Ya se ha ocupado Le Pen de recordar el árbol genealógico de Sarkozy para denigrarlo como bastardo de Francia. Expresión hiperbólica e indecorosa de una campaña de demonización que han atizado los medios de la izquierda y que han voceado sus rivales. Acusan a Sarkozy de peligroso y extremista. Lo identifican con el delirio del Frente Nacional. Sospechan que el providencialismo sarkozyano puede propagar la cólera.
Es una caricatura de Sarkozy. Un retrato que lo despoja de su fe granítica y de su obstinación aznarista. Una distorsión, en suma, que distrae la naturaleza reformista del presidenciable. Sería más fácil atacarlo por su ambigüedad económica (¿liberal o proteccionista?); cuestionar la heterogeneidad de sus referencias ideológicas (de Malraux a Camus); reprocharle la amalgama entre identidad e inmigración; discutir, incluso, el oxímoron que subyace en el lema de la «ruptura tranquila».
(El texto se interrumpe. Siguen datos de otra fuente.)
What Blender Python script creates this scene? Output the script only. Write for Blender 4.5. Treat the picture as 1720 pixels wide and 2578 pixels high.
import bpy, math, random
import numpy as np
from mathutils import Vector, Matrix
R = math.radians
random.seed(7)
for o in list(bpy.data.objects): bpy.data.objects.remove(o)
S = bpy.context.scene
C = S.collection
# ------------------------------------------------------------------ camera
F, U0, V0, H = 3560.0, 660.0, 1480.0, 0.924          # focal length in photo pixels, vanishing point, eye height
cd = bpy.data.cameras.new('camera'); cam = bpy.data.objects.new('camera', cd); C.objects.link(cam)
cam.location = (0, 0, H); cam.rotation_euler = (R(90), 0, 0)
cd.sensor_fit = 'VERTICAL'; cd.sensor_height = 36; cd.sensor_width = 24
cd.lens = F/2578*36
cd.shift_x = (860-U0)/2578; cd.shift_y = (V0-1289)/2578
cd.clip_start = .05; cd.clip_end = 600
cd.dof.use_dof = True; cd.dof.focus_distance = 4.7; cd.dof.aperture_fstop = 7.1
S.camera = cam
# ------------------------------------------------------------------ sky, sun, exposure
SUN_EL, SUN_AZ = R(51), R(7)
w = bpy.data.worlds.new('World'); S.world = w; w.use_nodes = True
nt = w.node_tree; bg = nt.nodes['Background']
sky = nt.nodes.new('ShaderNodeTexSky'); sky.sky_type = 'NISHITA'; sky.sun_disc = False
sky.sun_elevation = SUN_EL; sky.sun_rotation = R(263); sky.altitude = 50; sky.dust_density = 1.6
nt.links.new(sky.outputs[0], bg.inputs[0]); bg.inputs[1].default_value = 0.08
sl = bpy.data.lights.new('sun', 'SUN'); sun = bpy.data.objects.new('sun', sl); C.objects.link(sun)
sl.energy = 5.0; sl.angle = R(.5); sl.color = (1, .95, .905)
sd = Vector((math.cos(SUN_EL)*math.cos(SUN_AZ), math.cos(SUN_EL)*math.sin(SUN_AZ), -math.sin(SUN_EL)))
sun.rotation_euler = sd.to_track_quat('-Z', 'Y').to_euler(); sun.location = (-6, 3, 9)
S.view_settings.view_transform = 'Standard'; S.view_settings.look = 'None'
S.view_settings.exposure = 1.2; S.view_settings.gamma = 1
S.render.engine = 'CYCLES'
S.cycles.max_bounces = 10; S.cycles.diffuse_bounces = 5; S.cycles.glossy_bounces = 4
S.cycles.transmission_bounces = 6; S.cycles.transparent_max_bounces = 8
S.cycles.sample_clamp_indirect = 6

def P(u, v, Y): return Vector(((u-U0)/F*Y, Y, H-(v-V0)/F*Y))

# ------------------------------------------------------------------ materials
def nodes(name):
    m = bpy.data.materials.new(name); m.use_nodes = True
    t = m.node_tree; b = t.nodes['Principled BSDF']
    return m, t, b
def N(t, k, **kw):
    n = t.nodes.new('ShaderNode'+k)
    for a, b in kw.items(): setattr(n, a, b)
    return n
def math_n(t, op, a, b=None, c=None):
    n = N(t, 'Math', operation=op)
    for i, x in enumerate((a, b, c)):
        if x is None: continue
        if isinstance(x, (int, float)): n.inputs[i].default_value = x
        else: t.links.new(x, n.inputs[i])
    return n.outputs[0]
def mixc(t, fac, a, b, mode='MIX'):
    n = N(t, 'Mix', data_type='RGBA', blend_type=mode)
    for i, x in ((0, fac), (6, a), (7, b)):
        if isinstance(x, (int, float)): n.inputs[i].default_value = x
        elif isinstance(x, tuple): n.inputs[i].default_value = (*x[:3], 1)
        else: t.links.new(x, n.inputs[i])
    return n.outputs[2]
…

Sarkozy quiere romper con el sistema que él mismo ha protagonizado como ministro ( Economía e Interior) y como líder de un partido que lleva ocupando el Elíseo desde 1995. Denuncia la degeneración de la política francesa, pero lo hace, como en Marsella, delante de los halcones del Ejecutivo y en presencia de Alain Juppé y Raffarin, ex jefes de gobierno a las órdenes de Chirac reciclados en corifeos del nuevo mesías.
Quiere decirse que Sarkozy, puestos a romper, también tiene que romper consigo mismo y con sus implicaciones políticas del pasado. No basta con asesinar (otra vez) el reflejo paternal de Chirac. Tampoco es suficiente vocear su reputación del primer policía de Francia ni rentabilizar a beneficio propio los temores de los franceses (inmigración, seguridad).
La metamorfosis sobrevino mediática y teóricamente el día de su investidura: «He cambiado», repitió una y otra vez desde la tribuna.
El ejercicio de humanidad ha revestido su programa de una pátina moralizadora. Sarko habla de valores. Proclama la meritocracia. Exige a los inmigrantes la comunión de la República.
Quiere que los niños de pongan de pie cuando el profesor entra en clase. Incita al riesgo y al coraje. Como hizo él cuando tuvo delante a los compañeros del sindicato comunista: «Un día seré presidente de Francia».